Will you give the material below again, every line exactly as it is?

= = = = =

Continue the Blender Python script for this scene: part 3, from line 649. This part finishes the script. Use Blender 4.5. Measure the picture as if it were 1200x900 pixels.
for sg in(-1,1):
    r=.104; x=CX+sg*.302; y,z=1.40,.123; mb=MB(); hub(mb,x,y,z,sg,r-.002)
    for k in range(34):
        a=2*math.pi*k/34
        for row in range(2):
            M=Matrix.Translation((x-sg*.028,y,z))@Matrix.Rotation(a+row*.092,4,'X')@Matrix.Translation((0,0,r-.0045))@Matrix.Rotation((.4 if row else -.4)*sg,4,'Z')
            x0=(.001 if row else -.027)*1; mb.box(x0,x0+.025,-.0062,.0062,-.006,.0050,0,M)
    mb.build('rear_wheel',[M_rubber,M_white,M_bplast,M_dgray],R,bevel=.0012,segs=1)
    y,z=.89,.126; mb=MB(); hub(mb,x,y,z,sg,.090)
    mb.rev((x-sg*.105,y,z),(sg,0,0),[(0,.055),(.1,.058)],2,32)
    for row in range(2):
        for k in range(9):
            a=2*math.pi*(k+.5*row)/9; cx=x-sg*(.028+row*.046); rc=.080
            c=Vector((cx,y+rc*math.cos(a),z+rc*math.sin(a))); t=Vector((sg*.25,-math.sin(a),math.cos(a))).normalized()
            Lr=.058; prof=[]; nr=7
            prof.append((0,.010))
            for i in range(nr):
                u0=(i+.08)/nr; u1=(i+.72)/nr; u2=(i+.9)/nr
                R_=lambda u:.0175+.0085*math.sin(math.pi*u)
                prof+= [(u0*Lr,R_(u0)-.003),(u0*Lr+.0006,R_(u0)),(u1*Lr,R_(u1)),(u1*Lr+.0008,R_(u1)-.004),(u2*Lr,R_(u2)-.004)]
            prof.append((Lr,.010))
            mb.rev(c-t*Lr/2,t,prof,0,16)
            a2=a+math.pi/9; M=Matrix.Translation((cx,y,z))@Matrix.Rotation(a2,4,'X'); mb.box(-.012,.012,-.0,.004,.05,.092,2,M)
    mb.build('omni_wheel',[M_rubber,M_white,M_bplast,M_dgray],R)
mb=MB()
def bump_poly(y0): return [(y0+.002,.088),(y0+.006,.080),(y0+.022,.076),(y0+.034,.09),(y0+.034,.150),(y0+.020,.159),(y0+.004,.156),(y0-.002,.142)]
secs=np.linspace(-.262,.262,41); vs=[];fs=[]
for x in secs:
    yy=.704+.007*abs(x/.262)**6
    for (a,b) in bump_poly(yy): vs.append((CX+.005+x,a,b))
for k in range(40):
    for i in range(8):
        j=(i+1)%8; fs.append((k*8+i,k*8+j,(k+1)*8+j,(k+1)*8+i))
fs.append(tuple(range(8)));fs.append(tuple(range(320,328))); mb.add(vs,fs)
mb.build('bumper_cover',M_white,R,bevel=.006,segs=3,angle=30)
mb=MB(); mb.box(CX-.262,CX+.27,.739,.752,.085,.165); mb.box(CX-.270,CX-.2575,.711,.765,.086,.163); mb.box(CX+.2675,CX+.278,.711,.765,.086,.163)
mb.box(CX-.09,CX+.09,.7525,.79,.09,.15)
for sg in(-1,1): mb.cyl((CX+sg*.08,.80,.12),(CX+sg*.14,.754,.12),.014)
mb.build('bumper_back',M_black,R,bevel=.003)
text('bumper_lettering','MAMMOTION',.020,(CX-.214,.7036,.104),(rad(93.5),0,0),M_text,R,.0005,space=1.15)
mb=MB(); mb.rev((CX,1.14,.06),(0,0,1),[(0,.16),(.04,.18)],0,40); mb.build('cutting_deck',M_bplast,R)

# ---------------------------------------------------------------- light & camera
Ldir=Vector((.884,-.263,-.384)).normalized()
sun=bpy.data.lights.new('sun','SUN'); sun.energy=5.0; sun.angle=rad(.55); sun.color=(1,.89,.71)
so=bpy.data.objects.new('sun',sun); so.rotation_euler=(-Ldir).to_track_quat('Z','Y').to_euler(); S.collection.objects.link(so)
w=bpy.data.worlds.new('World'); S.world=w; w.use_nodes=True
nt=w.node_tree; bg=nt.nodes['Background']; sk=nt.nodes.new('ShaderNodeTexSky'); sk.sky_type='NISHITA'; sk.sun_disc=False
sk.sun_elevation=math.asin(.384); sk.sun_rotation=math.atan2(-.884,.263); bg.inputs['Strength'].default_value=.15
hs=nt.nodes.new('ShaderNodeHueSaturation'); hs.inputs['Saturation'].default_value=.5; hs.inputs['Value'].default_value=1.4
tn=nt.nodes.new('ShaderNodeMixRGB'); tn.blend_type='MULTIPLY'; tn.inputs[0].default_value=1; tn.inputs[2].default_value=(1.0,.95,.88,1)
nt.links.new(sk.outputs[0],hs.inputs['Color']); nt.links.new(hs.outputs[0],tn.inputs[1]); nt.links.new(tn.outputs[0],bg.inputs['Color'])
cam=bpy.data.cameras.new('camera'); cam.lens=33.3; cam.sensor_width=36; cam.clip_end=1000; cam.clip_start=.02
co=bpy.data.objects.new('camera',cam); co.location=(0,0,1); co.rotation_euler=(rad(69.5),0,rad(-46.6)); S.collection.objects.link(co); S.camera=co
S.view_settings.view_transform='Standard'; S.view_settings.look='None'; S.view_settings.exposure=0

= = = = =

■ **Exercise response**
Continue the Blender Python script for this scene: part 3, from line 649. This part finishes the script. Use Blender 4.5. Measure the picture as if it were 1200x900 pixels.
for sg in(-1,1):
    r=.104; x=CX+sg*.302; y,z=1.40,.123; mb=MB(); hub(mb,x,y,z,sg,r-.002)
    for k in range(34):
        a=2*math.pi*k/34
        for row in range(2):
            M=Matrix.Translation((x-sg*.028,y,z))@Matrix.Rotation(a+row*.092,4,'X')@Matrix.Translation((0,0,r-.0045))@Matrix.Rotation((.4 if row else -.4)*sg,4,'Z')
            x0=(.001 if row else -.027)*1; mb.box(x0,x0+.025,-.0062,.0062,-.006,.0050,0,M)
    mb.build('rear_wheel',[M_rubber,M_white,M_bplast,M_dgray],R,bevel=.0012,segs=1)
    y,z=.89,.126; mb=MB(); hub(mb,x,y,z,sg,.090)
    mb.rev((x-sg*.105,y,z),(sg,0,0),[(0,.055),(.1,.058)],2,32)
    for row in range(2):
        for k in range(9):
            a=2*math.pi*(k+.5*row)/9; cx=x-sg*(.028+row*.046); rc=.080
            c=Vector((cx,y+rc*math.cos(a),z+rc*math.sin(a))); t=Vector((sg*.25,-math.sin(a),math.cos(a))).normalized()
            Lr=.058; prof=[]; nr=7
            prof.append((0,.010))
            for i in range(nr):
                u0=(i+.08)/nr; u1=(i+.72)/nr; u2=(i+.9)/nr
                R_=lambda u:.0175+.0085*math.sin(math.pi*u)
                prof+= [(u0*Lr,R_(u0)-.003),(u0*Lr+.0006,R_(u0)),(u1*Lr,R_(u1)),(u1*Lr+.0008,R_(u1)-.004),(u2*Lr,R_(u2)-.004)]
            prof.append((Lr,.010))
            mb.rev(c-t*Lr/2,t,prof,0,16)
            a2=a+math.pi/9; M=Matrix.Translation((cx,y,z))@Matrix.Rotation(a2,4,'X'); mb.box(-.012,.012,-.0,.004,.05,.092,2,M)
    mb.build('omni_wheel',[M_rubber,M_white,M_bplast,M_dgray],R)
mb=MB()
def bump_poly(y0): return [(y0+.002,.088),(y0+.006,.080),(y0+.022,.076),(y0+.034,.09),(y0+.034,.150),(y0+.020,.159),(y0+.004,.156),(y0-.002,.142)]
secs=np.linspace(-.262,.262,41); vs=[];fs=[]
for x in secs:
    yy=.704+.007*abs(x/.262)**6
    for (a,b) in bump_poly(yy): vs.append((CX+.005+x,a,b))
for k in range(40):
    for i in range(8):
        j=(i+1)%8; fs.append((k*8+i,k*8+j,(k+1)*8+j,(k+1)*8+i))
fs.append(tuple(range(8)));fs.append(tuple(range(320,328))); mb.add(vs,fs)
mb.build('bumper_cover',M_white,R,bevel=.006,segs=3,angle=30)
mb=MB(); mb.box(CX-.262,CX+.27,.739,.752,.085,.165); mb.box(CX-.270,CX-.2575,.711,.765,.086,.163); mb.box(CX+.2675,CX+.278,.711,.765,.086,.163)
mb.box(CX-.09,CX+.09,.7525,.79,.09,.15)
for sg in(-1,1): mb.cyl((CX+sg*.08,.80,.12),(CX+sg*.14,.754,.12),.014)
mb.build('bumper_back',M_black,R,bevel=.003)
text('bumper_lettering','MAMMOTION',.020,(CX-.214,.7036,.104),(rad(93.5),0,0),M_text,R,.0005,space=1.15)
mb=MB(); mb.rev((CX,1.14,.06),(0,0,1),[(0,.16),(.04,.18)],0,40); mb.build('cutting_deck',M_bplast,R)

# ---------------------------------------------------------------- light & camera
Ldir=Vector((.884,-.263,-.384)).normalized()
sun=bpy.data.lights.new('sun','SUN'); sun.energy=5.0; sun.angle=rad(.55); sun.color=(1,.89,.71)
so=bpy.data.objects.new('sun',sun); so.rotation_euler=(-Ldir).to_track_quat('Z','Y').to_euler(); S.collection.objects.link(so)
w=bpy.data.worlds.new('World'); S.world=w; w.use_nodes=True
nt=w.node_tree; bg=nt.nodes['Background']; sk=nt.nodes.new('ShaderNodeTexSky'); sk.sky_type='NISHITA'; sk.sun_disc=False
sk.sun_elevation=math.asin(.384); sk.sun_rotation=math.atan2(-.884,.263); bg.inputs['Strength'].default_value=.15
hs=nt.nodes.new('ShaderNodeHueSaturation'); hs.inputs['Saturation'].default_value=.5; hs.inputs['Value'].default_value=1.4
tn=nt.nodes.new('ShaderNodeMixRGB'); tn.blend_type='MULTIPLY'; tn.inputs[0].default_value=1; tn.inputs[2].default_value=(1.0,.95,.88,1)
nt.links.new(sk.outputs[0],hs.inputs['Color']); nt.links.new(hs.outputs[0],tn.inputs[1]); nt.links.new(tn.outputs[0],bg.inputs['Color'])
cam=bpy.data.cameras.new('camera'); cam.lens=33.3; cam.sensor_width=36; cam.clip_end=1000; cam.clip_start=.02
co=bpy.data.objects.new('camera',cam); co.location=(0,0,1); co.rotation_euler=(rad(69.5),0,rad(-46.6)); S.collection.objects.link(co); S.camera=co
S.view_settings.view_transform='Standard'; S.view_settings.look='None'; S.view_settings.exposure=0